### RECORDED INFORMATION ###

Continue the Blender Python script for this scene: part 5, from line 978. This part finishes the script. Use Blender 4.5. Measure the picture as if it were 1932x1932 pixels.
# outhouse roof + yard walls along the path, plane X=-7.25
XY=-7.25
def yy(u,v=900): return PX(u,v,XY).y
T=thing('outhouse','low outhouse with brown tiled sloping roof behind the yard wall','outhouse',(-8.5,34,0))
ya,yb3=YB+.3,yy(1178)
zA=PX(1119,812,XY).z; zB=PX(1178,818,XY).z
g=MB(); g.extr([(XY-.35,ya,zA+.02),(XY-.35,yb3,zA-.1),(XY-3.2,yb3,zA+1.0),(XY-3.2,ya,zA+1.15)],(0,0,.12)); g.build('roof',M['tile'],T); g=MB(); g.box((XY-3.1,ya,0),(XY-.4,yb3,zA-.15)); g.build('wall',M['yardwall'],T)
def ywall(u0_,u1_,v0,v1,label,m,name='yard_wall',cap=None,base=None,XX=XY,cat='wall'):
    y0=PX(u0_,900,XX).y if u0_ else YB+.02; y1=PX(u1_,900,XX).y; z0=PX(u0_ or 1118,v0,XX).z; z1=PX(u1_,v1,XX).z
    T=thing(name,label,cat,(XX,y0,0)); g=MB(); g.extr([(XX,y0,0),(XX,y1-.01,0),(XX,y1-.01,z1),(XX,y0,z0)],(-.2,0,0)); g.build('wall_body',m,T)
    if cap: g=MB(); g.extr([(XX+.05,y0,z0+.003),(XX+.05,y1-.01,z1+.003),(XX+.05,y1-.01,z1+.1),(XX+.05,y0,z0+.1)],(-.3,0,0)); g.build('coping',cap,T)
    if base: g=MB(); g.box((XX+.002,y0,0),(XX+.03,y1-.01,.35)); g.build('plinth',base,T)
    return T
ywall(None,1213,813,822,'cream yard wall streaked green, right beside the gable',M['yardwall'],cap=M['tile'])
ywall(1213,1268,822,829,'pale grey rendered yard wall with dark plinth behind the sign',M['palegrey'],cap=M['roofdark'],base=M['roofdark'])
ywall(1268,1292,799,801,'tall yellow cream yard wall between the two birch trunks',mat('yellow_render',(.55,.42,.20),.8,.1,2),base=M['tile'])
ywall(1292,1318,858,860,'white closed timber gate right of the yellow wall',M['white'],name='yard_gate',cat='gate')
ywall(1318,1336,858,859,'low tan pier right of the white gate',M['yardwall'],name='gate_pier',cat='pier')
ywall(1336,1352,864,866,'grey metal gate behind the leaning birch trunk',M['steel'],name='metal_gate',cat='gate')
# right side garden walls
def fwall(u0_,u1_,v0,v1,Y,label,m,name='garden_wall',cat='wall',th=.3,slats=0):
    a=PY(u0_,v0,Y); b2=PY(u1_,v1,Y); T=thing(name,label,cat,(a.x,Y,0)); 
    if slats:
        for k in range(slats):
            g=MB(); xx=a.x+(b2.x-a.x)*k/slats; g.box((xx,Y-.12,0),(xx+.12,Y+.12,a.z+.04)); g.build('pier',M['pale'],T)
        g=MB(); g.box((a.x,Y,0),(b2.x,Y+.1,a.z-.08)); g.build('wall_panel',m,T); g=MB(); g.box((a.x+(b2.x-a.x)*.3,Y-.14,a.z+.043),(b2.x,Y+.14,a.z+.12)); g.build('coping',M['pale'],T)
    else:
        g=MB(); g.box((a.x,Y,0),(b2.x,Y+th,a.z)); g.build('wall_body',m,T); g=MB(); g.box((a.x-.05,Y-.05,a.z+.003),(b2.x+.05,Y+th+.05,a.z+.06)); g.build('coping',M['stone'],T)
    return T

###

Write out the data again, exactly and in full.

Continue the Blender Python script for this scene: part 5, from line 978. This part finishes the script. Use Blender 4.5. Measure the picture as if it were 1932x1932 pixels.
# outhouse roof + yard walls along the path, plane X=-7.25
XY=-7.25
def yy(u,v=900): return PX(u,v,XY).y
T=thing('outhouse','low outhouse with brown tiled sloping roof behind the yard wall','outhouse',(-8.5,34,0))
ya,yb3=YB+.3,yy(1178)
zA=PX(1119,812,XY).z; zB=PX(1178,818,XY).z
g=MB(); g.extr([(XY-.35,ya,zA+.02),(XY-.35,yb3,zA-.1),(XY-3.2,yb3,zA+1.0),(XY-3.2,ya,zA+1.15)],(0,0,.12)); g.build('roof',M['tile'],T); g=MB(); g.box((XY-3.1,ya,0),(XY-.4,yb3,zA-.15)); g.build('wall',M['yardwall'],T)
def ywall(u0_,u1_,v0,v1,label,m,name='yard_wall',cap=None,base=None,XX=XY,cat='wall'):
    y0=PX(u0_,900,XX).y if u0_ else YB+.02; y1=PX(u1_,900,XX).y; z0=PX(u0_ or 1118,v0,XX).z; z1=PX(u1_,v1,XX).z
    T=thing(name,label,cat,(XX,y0,0)); g=MB(); g.extr([(XX,y0,0),(XX,y1-.01,0),(XX,y1-.01,z1),(XX,y0,z0)],(-.2,0,0)); g.build('wall_body',m,T)
    if cap: g=MB(); g.extr([(XX+.05,y0,z0+.003),(XX+.05,y1-.01,z1+.003),(XX+.05,y1-.01,z1+.1),(XX+.05,y0,z0+.1)],(-.3,0,0)); g.build('coping',cap,T)
    if base: g=MB(); g.box((XX+.002,y0,0),(XX+.03,y1-.01,.35)); g.build('plinth',base,T)
    return T
ywall(None,1213,813,822,'cream yard wall streaked green, right beside the gable',M['yardwall'],cap=M['tile'])
ywall(1213,1268,822,829,'pale grey rendered yard wall with dark plinth behind the sign',M['palegrey'],cap=M['roofdark'],base=M['roofdark'])
ywall(1268,1292,799,801,'tall yellow cream yard wall between the two birch trunks',mat('yellow_render',(.55,.42,.20),.8,.1,2),base=M['tile'])
ywall(1292,1318,858,860,'white closed timber gate right of the yellow wall',M['white'],name='yard_gate',cat='gate')
ywall(1318,1336,858,859,'low tan pier right of the white gate',M['yardwall'],name='gate_pier',cat='pier')
ywall(1336,1352,864,866,'grey metal gate behind the leaning birch trunk',M['steel'],name='metal_gate',cat='gate')
# right side garden walls
def fwall(u0_,u1_,v0,v1,Y,label,m,name='garden_wall',cat='wall',th=.3,slats=0):
    a=PY(u0_,v0,Y); b2=PY(u1_,v1,Y); T=thing(name,label,cat,(a.x,Y,0)); 
    if slats:
        for k in range(slats):
            g=MB(); xx=a.x+(b2.x-a.x)*k/slats; g.box((xx,Y-.12,0),(xx+.12,Y+.12,a.z+.04)); g.build('pier',M['pale'],T)
        g=MB(); g.box((a.x,Y,0),(b2.x,Y+.1,a.z-.08)); g.build('wall_panel',m,T); g=MB(); g.box((a.x+(b2.x-a.x)*.3,Y-.14,a.z+.043),(b2.x,Y+.14,a.z+.12)); g.build('coping',M['pale'],T)
    else:
        g=MB(); g.box((a.x,Y,0),(b2.x,Y+th,a.z)); g.build('wall_body',m,T); g=MB(); g.box((a.x-.05,Y-.05,a.z+.003),(b2.x+.05,Y+th+.05,a.z+.06)); g.build('coping',M['stone'],T)
    return T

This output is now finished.